Mon dictionnaire circulait entre les mains de mes camarades à la façon d'un magazine obscène dans une caserne militaire. L'un d'eux avait découvert le tableau de Giorgione où l'on voyait une femme nue donner le sein à son enfant. Dès lors, cette image se grava dans ma mémoire, intrigué que j'étais de l'intérêt de mes camarades pour la peinture italienne du XVIe siècle.

D'autres images attirèrent mon attention. Je n'ai pas de souvenir précis de l'ordre dans lequel mon intérêt se porta vers l'une ou l'autre des images que contenaient mon dictionnaire. Il faut dire qu'en général les images en étaient assez pudiques, comme ce portrait présumé de Madeleine de Bourgogne, présentée par sainte Madeleine.

Le Maître de Moulins, Sainte Madeleine

Les nus de Michel-Ange étaient encore assez rares dans cette édition et les diverses représentations de saint Sébastien percé de fèches n'étaient pas encore à la mode. Je me souviens toutefois de celui de Mantegna.

Andrea Mantegna, Saint Sébastien

Devenu adulte, bien des années plus tard, j'ai eu l'occasion de prendre la parole devant une centaine de personnes réunies dans le sous-sol de l'église d'une paroisse Saint-Sébastien. Avant d'entrer dans le vif du sujet de mon allocution, je m'étais autorisé, à la grande joie du curé, à rendre hommage au saint patron de la paroisse. La peinture joue parfois bien son rôle, celui d'émouvoir et de stimuler la curiosité et de favoriser le développement des idées, nobles ou pas...

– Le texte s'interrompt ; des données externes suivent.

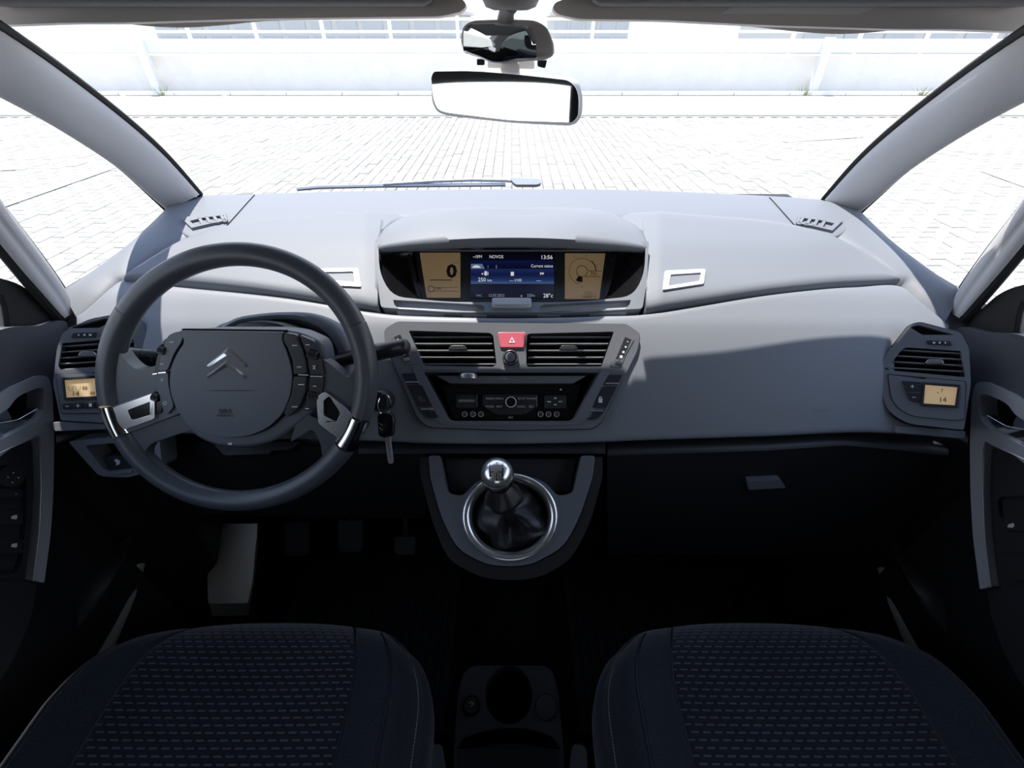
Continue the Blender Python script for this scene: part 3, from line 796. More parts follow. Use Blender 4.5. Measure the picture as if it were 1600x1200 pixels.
t_.text(plD, 'Current status', 864, 419, 5.0, .0026, 'RIGHT', 0, .84).text(plD, '250', 747, 441, 6.2, .0026, bold=.006, wide=.95).text(plD, 'km', 761.5, 441, 4.2, .0026)
t_.text(plD, '--.- l/100', 815, 441, 4.4, .0026, 'RIGHT', 0, .9).text(plD, '----', 838, 441.5, 5, .0026, wide=.8).text(plD, '28°c', 864, 466, 6.4, .0026, 'RIGHT', .008, .95)
t_.prism(plD, [(757, 425), (761, 425), (761, 431.5), (757, 431.5)], .0023, .0026).prism(plD, [(752, 429), (755, 427.5), (755, 430.5)], .0023, .0026).prism(plD, [(762, 426), (763, 426), (763, 431), (762, 431)], .0023, .0026)
t_.prism(plD, [(798, 426), (803, 426), (803, 432), (798, 432)], .0023, .0026)
for dx in (0, 3.2): t_.prism(plD, [(844 + dx, 426.5), (847 + dx, 428), (844 + dx, 431)], .0023, .0026)
t_.build('screen_text', m_txt, o, smooth=False)
M().text(plD, '1', 761, 420, 4.6, .0026).text(plD, '2', 774, 420, 4.6, .0026).build('tab_numeral', m_txt2, o, smooth=False)
M().text(plD, 'TMC', 744, 464.5, 3.2, .0026).text(plD, '12.07.2023', 763, 464.8, 4.6, .0026, wide=.9).build('date_text', m_txt2, o, smooth=False)
M().text(plD, '320m', 836, 464.8, 4.6, .0026, 'RIGHT', 0, .9).prism(plD, [(813, 464.5), (816.5, 464.5), (814.7, 461.3)], .0023, .0026).build('altitude_text', m_txt2, o, smooth=False)
M().prism(plD, [(736, 413.5), (753.5, 413.5), (757.5, 421), (736, 421)], .0022, .0025).build('tab', m_tab, o, smooth=False)
M().prism(plD, rnd([(738, 419.5), (739.5, 417), (744, 415.6), (749, 416.8), (751.5, 419.5)], 1), .0025, .0028).build('car_icon', m_txt, o, smooth=False)
M().prism(plD, [(955, 406.5), (963.5, 406.5), (959.3, 402.5)], .0003, .0022).prism(plD, [(954.5, 417), (961.5, 417), (961.5, 419.5), (954.5, 419.5)], .0003, .0022).build('warning_lamp', m_faint, dsp, smooth=False)
# curtain-like ribs at both sides of the gauges
for s in (0, 1):
    f_ = (lambda p: [(1600 - x, y) for x, y in p]) if s else (lambda p: p)
    a0_ = f_([(632, 393), (640, 393), (660, 471), (650, 471)]); M().prism(plD, a0_, -.002, .004).build('side_rib', m_dark, dsp, bevel=.0015)
    a0_ = f_([(616, 410), (622, 410), (646, 470), (636, 470)]); M().prism(plD, a0_, .0, .010).build('side_rib', m_dark, dsp, bevel=.0015)

# ------------------------------------------------------------------ centre panel
plC = pl3(U(700, 510, .762), U(900, 510, .762), U(800, 690, .742))
cp = thing('centre_panel', 'angular grey centre panel with two air vents above the radio', 'panel', plC.at(800, 670))
outer = rnd([(603, 516, 7), (623, 504.5, 5), (800, 507, 60), (976, 508, 5), (998, 523, 7), (994, 548, 8), (938, 660, 16), (925, 670, 12), (800, 672, 20), (672, 668, 14), (655, 655, 14), (604, 536, 8)], 4)
vL = rnd([(640.5, 518.5, 3), (766, 522, 6), (771, 526, 5), (776, 570, 4), (771, 574.5, 4), (664, 572.5, 4)], 3)
vR = mir(vL); vR = rnd([(823, 523.5 + 1, 5), (828, 523, 6), (957.5, 520, 3), (939, 574, 3), (824, 574.5, 4), (822, 570, 4)], 3)
rh = rnd([(664, 583, 2), (934, 583, 2), (894, 655, 8), (888, 658, 5), (710, 658, 5), (703, 655, 8)], 3)
M().plate(plC, outer, [vL, vR, rh], -.02, .010, -.03).build('panel_face', m_panel, cp, bevel=.0022, seg=3)
M().plate(plC, [(797 + (x - 797) * 1.010, 590 + (y - 590) * 1.016) for x, y in outer], [vL, vR, rh], -.01, .0035).build('panel_seam_line', m_black, cp, smooth=False)  # black plate added so its edge paints the dark seam around the panel
# raised inner border line of the radio opening and lower dark border
M().plate(plC, rnd([(646, 577, 4), (954, 577, 4), (922, 652, 12), (905, 664, 10), (692, 664, 10), (678, 652, 12)], 4), [rnd([(661, 580, 3), (938, 580, 3), (896, 656, 8), (890, 660.5, 5), (708, 660.5, 5), (701, 656, 8)], 3)], .009, .0118).build('opening_rim', m_panel, cp, bevel=.001)
def vent(nm, lab, hole, x0, x1, x0b, x1b, y0, y1, ns, pl, parent_lab=None, tab=None, tilt=0.0, tabm=m_button, deep=.03, h=.004, tab_w=30):
    v = thing('air_vent', lab, 'air vent', pl.at((x0 + x1) / 2, (y0 + y1) / 2), 'slatted dashboard air vents')
    M().prism(pl, hole, -deep - .004, -deep + .010).build('duct', m_black, v, smooth=False)
    for k in range(ns):
        t = (k + .65) / ns
        ya = lp(y0, y1, t); xa = lp(x0, x0b, t); xb = lp(x1, x1b, t)
        s_ = M()
        a = pl.at(xa, ya - tilt * .5, h); b = pl.at(xb, ya + tilt * .5, h); up = (pl.at(xa, ya - 1, 0) - pl.at(xa, ya, 0)); up.normalize()
        th = .0008; dp = .012
        back = -pl.n * dp
        loop = lambda p: [p + up * th, p - up * th, p - up * th * .8 + back, p + up * th * .8 + back]
        s_.loops(loop(a), loop(b)); s_.build('slat', m_slat, v, smooth=False, bevel=.0006, seg=1)
    for k in range(6):
        t = (k + .5) / 6; xm = lp(lp(x0, x0b, .5), lp(x1, x1b, .5), t)
        M().loops([pl.at(xm - .5, y0 + 1, -.014), pl.at(xm + .5, y0 + 1, -.014), pl.at(xm + .5, y1 - 1, -.014), pl.at(xm - .5, y1 - 1, -.014)],
                  [pl.at(xm - .5, y0 + 1, -deep), pl.at(xm + .5, y0 + 1, -deep), pl.at(xm + .5, y1 - 1, -deep), pl.at(xm - .5, y1 - 1, -deep)]).build('blade', m_black, v, smooth=False)
    if tab:
        tx, ty = tab; w = tab_w / 2
        M().prism(pl, rnd([(tx - w, ty + 3), (tx - w * .7, ty - 2.5), (tx + w * .7, ty - 2.5), (tx + w, ty + 3), (tx + w * .8, ty + 5), (tx - w * .8, ty + 5)], 2.5), -.006, .008).build('tab', tabm, v, bevel=.0015)
    return v
m_slat = mat('vent_slat_plastic', (.26, .27, .29), .4)
vent('l', 'left of the two centre air vents, beside the red hazard button', vL, 643, 767, 661, 775, 520, 573, 5, plC, tab=(716, 543))
vent('r', 'right of the two centre air vents, beside the red hazard button', vR, 829, 956, 823, 938, 520, 573, 5, plC, tab=(888, 543))
hz = thing('hazard_button', 'translucent red hazard warning button with a white triangle', 'button', plC.at(800, 534))
M().prism(plC, rnd([(777.5, 521.5, 3), (822, 521.5, 3), (818, 545.5, 2), (782, 545.5, 2)], 2), .009, .013).build('button_cap', m_red, hz, bevel=.0015)
M().plate(plC, [(795, 538), (805, 538), (800, 529)], [[(797.6, 536.3), (802.4, 536.3), (800, 532)]], .0131, .0136).build('triangle_mark', m_white, hz, smooth=False)
kb = thing('rotary_knob', 'chrome ringed round knob under the hazard button', 'knob', plC.at(797, 560))
c0 = plC.at(797.5, 561, .009)
M().lathe(c0, plC.n, [(.0128, 0), (.0128, .008), (.0115, .011), (.009, .012)], 36).build('knob_body', m_gloss, kb, sharp=50)
M().lathe(c0 + plC.n * .0095, plC.n, [(.0118, 0), (.0118, .002), (.0105, .0035), (.0092, .002), (.0092, 0)], 36, cap=False).build('chrome_ring', m_chrome, kb, sharp=60)
M().lathe(c0 + plC.n * .0115, plC.n, [(.009, 0), (.006, .0018), (.001, .0024)], 24).build('cap', m_airbag, kb, sharp=60)
# thumb wheels beside the vents
for s in (0, 1):
    f_ = (lambda p: [(1600 - q[0] + 2, q[1] + 4) + tuple(q[2:]) for q in p]) if s else (lambda p: p)
    tw = thing('vent_thumbwheel', '%s thumbwheel strip with airflow marks beside the centre vents' % ('right' if s else 'left'), 'thumbwheel', plC.at(968 if s else 636, 545))
    M().plate(plC, rnd(f_([(613, 527, 3), (629, 519, 2), (652, 569, 2), (638, 571.5, 3)]), 2), [rnd(f_([(618, 529), (628, 524.5), (644, 563), (632, 565)]), 1)], .009, .0112).build('frame', m_panel, tw, bevel=.0008)
    M().prism(plC, rnd(f_([(618, 529), (628, 524.5), (641, 556), (631, 558)]), 1), .006, .0112).build('wheel', m_button, tw, bevel=.001)
    M().prism(plC, rnd(f_([(633, 561.5), (642, 560.5), (644, 565), (634, 566.5)]), 1), .009, .013).build('chrome_tip', m_satin, tw, bevel=.0006)
    mk = M()
    for (x, y, w) in ((624, 532, .8), (627, 540, 1.3), (630.5, 548, 1.6), (634, 555, 2.0)): mk.prism(plC, f_([(x - w, y - w), (x + w, y - w), (x + w, y + w), (x - w, y + w)]), .0113, .0116)
    mk.build('airflow_mark', m_white, tw, smooth=False)
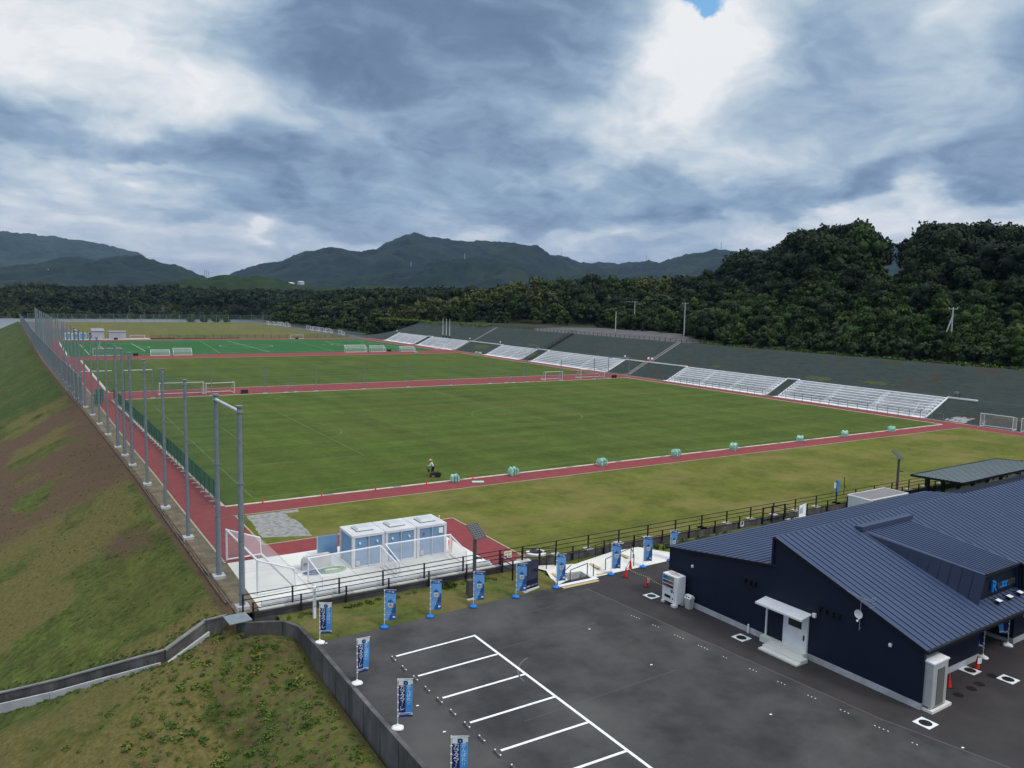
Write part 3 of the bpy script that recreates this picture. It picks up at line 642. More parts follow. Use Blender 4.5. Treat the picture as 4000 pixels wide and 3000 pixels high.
weeds = [(125.5, 112, 1.0, 4, 0), (125.2, 91, 1.0, 8, 0), (124.6, 72, 1.1, 6, 0), (124.7, 33, 1.0, 5, 1), (118.6, 76, 1.6, 4.5, 0), (120, 170, 2, 7, 1), (119, 135, 2.3, 2.2, 1), (117.8, -6, 1.6, 9, 0), (118.9, -10, .7, 8, 1), (124, 171, 1, 8, 0), (133.5, 35, .8, 3, 0), (133, 22, 1.5, 3, 0), (133, 3, 1.3, 4, 0), (125.6, 50, .8, 3, 0), (125.4, 20, .8, 5, 1), (126, 14, 1.2, 3, 0), (129, 10, 2.5, 1.2, 0), (125.3, 125, .7, 6, 0), (125.2, 145, .9, 5, 1), (132.6, 60, 1, 4, 0), (130, -8, 3, 1.5, 0), (124.8, 62, .7, 3, 1)]
def slope_tone(x, y, z):
    d = np.zeros((len(x), 3))
    for (a, c, rx, ry, k) in weeds: d[:, k] = np.maximum(d[:, k], .72*pdist(x, y, a, c, rx, ry))
    d[:, 2] = .62*pdist(x, y, 116.6, -2, 1.6, 5)*(fbm(x, y, 3, .6) > .45)
    return d
slope_o = grid_mesh('netted_slope', np.concatenate([np.arange(114.4, 123.6, .45), np.arange(123.6, 134.9, .8)]), np.arange(-70, 289, .9), slope_z, SLN, slope_tone)
# low netted bank along the far field
grid_mesh('netted_slope', np.arange(115.5, 123, 1.0), np.arange(286, 462, 3), lambda X, Y: np.interp(X-(Y-286)*-.0, [118.2, 122], [0.0, 1.0]), SLN, lambda x, y, z: np.zeros((len(x), 3)))

# ---------------- stands
ST_W = mat('stand_concrete', (.70, .71, .74), (.78, .78, .80), .8, .85, 6, c3=(.60, .60, .62), s3=.25, w3=.5)
ST_G = mat('stand_riser', (.50, .51, .54), (.62, .63, .66), 1.5, .9, 8, stretch=(1, .7, 2.5))
def stand(y0, y1, label):
    t = thing('spectator_stand', label, 'stand', (115.0, (y0+y1)/2, 0), 0, 'white concrete stands along the netted slope')
    L = (y1-y0)/2; n = 8; x0, x1 = 1.35, 7.55; dx = (x1-x0)/n; dz = 3.22/n
    b = MB(); b.box(-.55, x0, -L, L, -.05, .06); b.build('apron', ST_W, t)
    b = MB()
    for i in range(n): b.box(x0+i*dx, x1+.02*i, -L+.22, L-.22, -.1+i*dz*.9, (i+1)*dz-.10)
    b.build('steps', ST_G, t)
    for i in range(n):
        b = MB(); xx = x0+i*dx; zz = (i+1)*dz-.10
        b.box(xx-.03, xx+.48, -L+.22, L-.22, zz, zz+.09)
        b.build('bench', ST_W, t)
    for s_ in (-1, 1):
        b = MB(); ya, yb = sorted((s_*L, s_*(L-.22)))
        b.add([(x0-.3, ya, -.05), (x0-.3, yb, -.05), (x1+.1, yb, -.05), (x1+.1, ya, -.05), (x0-.3, ya, .16), (x0-.3, yb, .16), (x1+.1, yb, 3.36), (x1+.1, ya, 3.36)], [(0, 3, 2, 1), (4, 5, 6, 7), (0, 1, 5, 4), (1, 2, 6, 5), (2, 3, 7, 6), (3, 0, 4, 7)])
        b.build('side_wall', ST_W, t)
    k = 4 if L > 11 else 3       # aisles with half steps
    b = MB()
    for a in range(k):
        yc = -L+1.2+(2*L-2.4)*a/(k-1)
        b = MB()
        for i in range(n):
            b.box(x0+i*dx-dx*.36, x0+i*dx, yc-.55, yc+.55, i*dz-.12, i*dz+dz*.42-.02)
        b.build('aisle_steps', ST_G, t)
    return t
for y0, y1, lb in [(4, 36.2, 'nearest white stand, ending beside the tipped bare earth by the big goal'), (39, 69.8, 'white stand behind the far corner of the front pitch, between two green net gaps'), (93.4, 131, 'white stand just beyond the grey drainage chute, facing the middle pitch'),
                   (137.2, 159.7, 'short white stand between the dark stairway and the weedy gap'), (183.4, 215.4, 'white stand below the three flagpoles facing the artificial turf'), (219.6, 249.2, 'farthest white stand at the north end of the slope')]:
    stand(y0, y1, lb)
b = MB()
for y0, y1 in ((36.2, 39), (69.8, 93.4), (131, 137.2), (159.7, 183.4), (215.4, 219.6), (-1, 4)): b.box(122.3, 122.75, y0, y1, 3.1, 3.34)
tag(b.build('berm_kerb', ST_W), 'white concrete kerb running along the slope between the stands', 'kerb')
# drainage chutes and stair down the slope
def chute(y, w, name, m, lb, cat):
    t = thing(name, lb, cat, (0, 0, 0)); b = MB()
    for x0, x1, z0, z1 in ((114.8, 116.2, .05, .08), (116.2, 122.5, .08, 3.24), (122.5, 123.7, 3.28, 3.28), (123.7, 133.9, 3.3, 8.33)):
        for s_ in (-1, 1): b.bar((x0, y+s_*w/2, z0+.0), (x1, y+s_*w/2, z1+.0), .2, .14)
    b.build('kerb', m, t)
    b = MB()
    for x0, x1, z0, z1 in ((116.2, 122.5, .02, 3.18), (123.7, 133.9, 3.24, 8.27)): b.bar((x0, y, z0), (x1, y, z1), w-.3, .1)
    b.build('channel', M_['concrete_old'], t); return t
CHM = mat('chute_concrete', (.19, .19, .19), (.27, .27, .27), 1.2, .9)
chute(84.8, 1.2, 'drainage_chute', CHM, 'grey concrete drainage chute climbing the slope near two red-based lamps', 'chute')
chute(183, .9, 'drainage_chute', CHM, 'far drainage chute above the stand with flagpoles', 'chute')
t = thing('slope_stairway', 'dark stairway with handrails climbing the netted slope to the upper lot', 'stairway', (0, 0, 0))
b = MB(); bs = M_['black_steel']
for i in range(28):
    x = 123.4+i*.38; z = 3.3+i*.182; b.box(x, x+.38, 133.2, 134.8, z-.1, z+.1)
for i in range(18):
    x = 116.2+i*.37; z = .05+i*.18; b.box(x, x+.37, 133.0, 134.4, z-.1, z+.1)
b.build('steps', mat('stair_dark', (.035, .032, .032), (.05, .046, .045), 2, .9), t)
for yy in (133.0, 135.0):
    b = MB(); b.bar((123.4, yy, 4.3), (134.0, yy, 9.4), .07); b.bar((123.4, yy, 3.9), (134.0, yy, 9.0), .05)
    for i in range(8): x = 123.4+i*1.5; z = 3.3+(x-123.4)*.482; b.bar((x, yy, z), (x, yy, z+1.02), .07)
    b.build('handrail', bs, t)
b = MB(); b.bar((116.2, 137.0, 1.0), (122.6, 137.0, 4.2), .06); b.bar((116.2, 137, .6), (122.6, 137, 3.8), .05)
for i in range(5): b.bar((116.2+i*1.6, 137, .05+i*.8), (116.2+i*1.6, 137, 1.02+i*.8), .06)
b.build('handrail', M_['steel'], t)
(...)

Si vous avez quelques minutes encore et que cela vous amuse d'essayer d'identifier des peintres et leurs oeuvres, voici une vidéo qui présente des peintres italiens, de Giotto à Modigliani ; les images défilent parfois trop rapidement pour nous puissions identifier l'oeuvre exactement, mais on se rend compte que certains peintres ont plusieurs oeuvres qui se suivent ; on peut essayer de trouver le titre quand on a déjà identifié le peintre. Cest ici.

6 commentaires:

Beo a dit…

J'en ai passé des heures dans le vieux dictionnaire aussi! Je dis le vieux parce que la couverture cartonnée du dessus ne tenait plus et qu'il fallait y aller délicatement avec les pages.

Alcib a dit…

Béo, j'ai encore ce dictionnaire que j'ai eu à huit ou neuf ans. De nombreuses pages se sont détachées ; la couverture a été maladroitement recollée. Ma plus jeune soeur se servait dece dictionnaire pour y découper des images afin d'illustrer ses travaux scolaires !!! J'ai moi-même sousligné pas mal de mots, surtout des noms propres... Bref, c'est un survivant, amoché, mais toujours là ;o)

Brigetoun a dit…

bien de la chance, nous c'était le petit Larousse illustré et à l'époque il n'y avait que des dessins et aucune reproduction même à l'état de vignette. Mais il y avait des images, des conversations d'adultes, puis la découverte du Louvre en une visite pendant laquelle mon père et mes frère et soeurs s'enquiquinaient et où je suis tombée amoureuse de la piéta d'Avignon (prémonition ?), de l'homme au gant du Titien et du parquet de la grande galerie merveilleux pour les glissades. Un an plus tard, dans des arbres, l'abbaye cistercienne alors non restaurée du Thoronet, et j'avais trouvé ce qui me serait important.
Même si je resterai toujours du cité du public, sauf petites sottises personnelles .
Je vais voir "ici"

Les Pitous a dit…

Le dictionnaire est une formidable lecture pour tous les amoureux des mots. Mais un dictionnaire n'est pas neutre : il répond à une sorte de ligne éditoriale. Il me semble ainsi que mon Larousse accorde une très grande place à des noms de molécules ou de protéïnes alors que mon Robert est un fin littéraire.

Mais je me fais sans doute des idées...

Anonyme a dit…

Il y a trois sortes de livres que je ne me lasse jamais de feuilleter: les dictionnaires, les atlas et les livres de cuisine.

Alcib a dit…

Brigetoun, c'est cette connaissance directe que j'aurais aimé avoir avec l'art, l'architecture, surtout... Je crois que j'ai fini par épuiser ma capacité d'admiration à désirer connaître ce qui m'était inaccessible autrement que par la pensée et par livres...

Pitou G., tu as raison ; le Larousse donne à l'usage de M. et Mme Toutlemonde la définition des mots, alors que Le Robert a des objectifs plus linguistiques et littéraires. Le Québec aura, en 2009, un nouveau dictionnaire, équivalent du Robert, mais qui tiendra compte de notre réalité, qui proposera des citations d'auteurs québécois, etc.

Vincent, je pourrais reprendre la même liste, en remplaçant les atlas par des catalogues (souvenirs d'enfance). Hélas, je me lasse des atlas. Quand aux livres de cuisine, ils jouent souvent le même rôle que les autres : me faire rêver plus que passer à l'action.